Как замечает современный историк А. А. Формозов, популярность «Синопсиса…» в XVIII веке объяснялась тем, что массовый читатель видел в этой книге, написанной уже устаревшим к тому времени языком, подлинный памятник древности. Это придавало тем увлекательным и лестным для национального самолюбия легендам, которые содержатся в сочинении Гизеля, особую достоверность. Ведь для средневекового человека древнее, освященное традицией предание было таким же бесспорным источником истины, как личный опыт. А с точки зрения исторического мышления русские люди XVIII века, повторимся, еще очень во многом принадлежали Средневековью.
Создать альтернативу «Синопсису…» попытался В. Н. Татищев. За много лет он собрал огромную коллекцию старинных летописей и других сочинений.
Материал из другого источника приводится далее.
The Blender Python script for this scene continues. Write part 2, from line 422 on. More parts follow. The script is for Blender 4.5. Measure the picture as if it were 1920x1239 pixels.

В его распоряжении оказались и ценнейшие собрания князя Дмитрия Голицына и Крекшина. Очень многое из собранного им до нас не дошло, и потому сегодня не всегда возможно оценить, насколько добросовестно он обращался с источниками. Несомненно, иногда он «досочинял», украшал факты своими предположениями, не отделяя первых от вторых. Но не забудем — он был первопроходцем.
К 1749 году Татищев довел свою «Историю Российскую» до смерти царя Федора Иоанновича. В это время шли активные переговоры с академией об издании его труда. Предисловие к нему написал Ломоносов (и это стало поводом для переписки ученых), но в 1750 году Татищев умер, и дело остановилось. «История…» Татищева была издана лишь в 1768–1774 годах с предисловием Миллера (тоже в свое время состоявшего с Василием Никитичем в тесной переписке). Профессионалы воспользовались изысканиями первого отечественного ученого-историка и сохранили ему благодарность, но широкий читатель едва ли мог одолеть пухлые тома, изобилующие датами и фактами и написанные эклектическим волапюком петровской поры.